Search the data for the word "that". Reproduce every line where it is found.
== DATA LINES
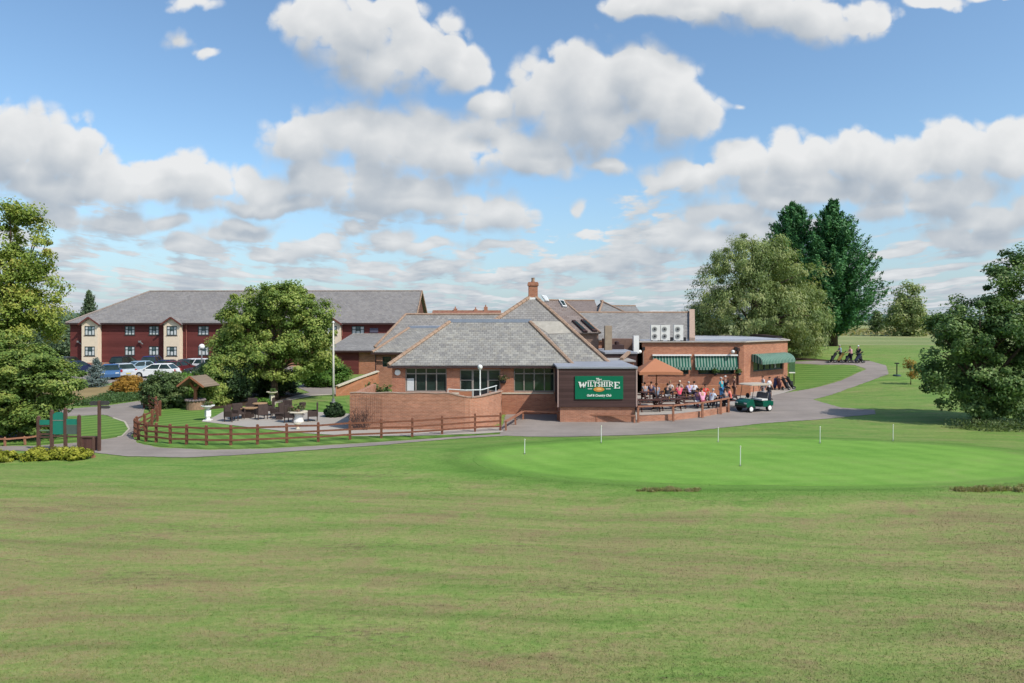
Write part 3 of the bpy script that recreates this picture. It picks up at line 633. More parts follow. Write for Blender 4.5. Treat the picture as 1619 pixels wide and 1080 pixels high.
# ------------------------------------------------------------------ helpers for buildings
def window(parent, x0, x1, z0, z1, y, nx_=3, split=None, fr=FRAME, gl=GLASS, fw=0.07, depth=0.10, sill=None, nrow=1, label=None):
    """window in a wall that faces -Y: frame proud of a pane set back"""
    mb = MB(); yf = y-0.03
    mb.box(x0, yf, z0, x1, y+depth, z0+fw); mb.box(x0, yf, z1-fw, x1, y+depth, z1)
    mb.box(x0, yf-0.002, z0, x0+fw, y+depth, z1); mb.box(x1-fw, yf-0.002, z0, x1, y+depth, z1)
    for i in range(1, nx_): xm = x0+(x1-x0)*i/nx_; mb.box(xm-fw/2, yf+0.004, z0+0.01, xm+fw/2, y+depth, z1-0.01)
    zs = [] if split is None else [split]
    zs += [z0+(z1-z0)*k/nrow for k in range(1, nrow)]
    for zz in zs: mb.box(x0+0.01, yf+0.008, zz-fw/2, x1-0.01, y+depth, zz+fw/2)
    o = mb.build('window', fr, parent)
    if label: o['label'] = label
    g = MB(); g.box(x0+fw*0.7, y+0.02, z0+fw*0.7, x1-fw*0.7, y+0.04, z1-fw*0.7); g.build('pane', gl, o)
    if sill: s = MB(); s.box(x0-0.08, y-0.09, z0-0.09, x1+0.08, y-0.002, z0-0.003); s.build('sill', sill, o)
    return o
def wall_with_openings(mb, x0, x1, z0, z1, y, th, ops, m=0):
    """wall facing -Y between x0 and x1 with rectangular openings (xa,xb,za,zb), as butted blocks"""
    xs = sorted(set([x0, x1]+[a for o in ops for a in o[:2]]))
    for a, b in zip(xs[:-1], xs[1:]):
        cuts = sorted((o[2], o[3]) for o in ops if o[0] <= a+1e-6 and o[1] >= b-1e-6); z = z0
        for c0, c1 in cuts:
            if c0 > z: mb.box(a, y, z, b, y+th, c0, m)
            z = c1
        if z < z1: mb.box(a, y, z, b, y+th, z1, m)
def ridges(parent, mat, lines, r=0.13):
    for pts in lines:
        mb = MB(); ridge_line(mb, pts, r); mb.build('ridge', mat, parent)
def ridge_line(mb, pts, r=0.13, m=0):
    for a, b in zip(pts[:-1], pts[1:]):
        a = Vector(a); b = Vector(b); n = max(1, int((b-a).length/0.42))
        for i in range(n):
            p = a.lerp(b, i/n); q = a.lerp(b, (i+1.04)/n); mb.path([p, q], [r*1.05, r*0.92], 7, m)
def hit(px, py, p0, n):
    """where the sight line through a photo point meets the plane of a built roof"""
    o = Vector((0, 0, CAM_Z)); d = P(px, py, 1.0)-o; p0 = Vector(p0); n = Vector(n)
    return o+d*((p0-o).dot(n)/d.dot(n))

# ------------------------------------------------------------------ clubhouse
club = thing('clubhouse', (0, 50, 0), 'long low red brick clubhouse with hipped slate roofs, chimney and dark timber end block', 'clubhouse')
# front block A
YA = 44.45
W1 = (-6.95, -4.25, 1.48, 3.05); D1 = (-3.4, -0.75, 1.15, 2.95); W2 = (0.12, 2.78, 1.48, 3.05)
mb = MB(); wall_with_openings(mb, -7.8, 6.1, 0, 3.22, YA, 0.3, [W1, D1, W2]); mb.box(-7.8, YA+0.3, 0, -7.5, 56, 3.22); mb.box(5.8, YA+0.3, 0, 6.1, 56, 3.22)
mb.build('wall', BRICK, club)
win = window(club, *W1, YA+0.12, 4, 2.66, FRAME, sill=STONE); m2 = MB(); m2.box(W1[0]+0.1, YA+0.105, 1.55, W1[0]+0.55, YA+0.135, 2.35); m2.build('curtain', CURT, win)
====
EXERCISE OUTPUT
Write part 3 of the bpy script that recreates this picture. It picks up at line 633. More parts follow. Write for Blender 4.5. Treat the picture as 1619 pixels wide and 1080 pixels high.
    """window in a wall that faces -Y: frame proud of a pane set back"""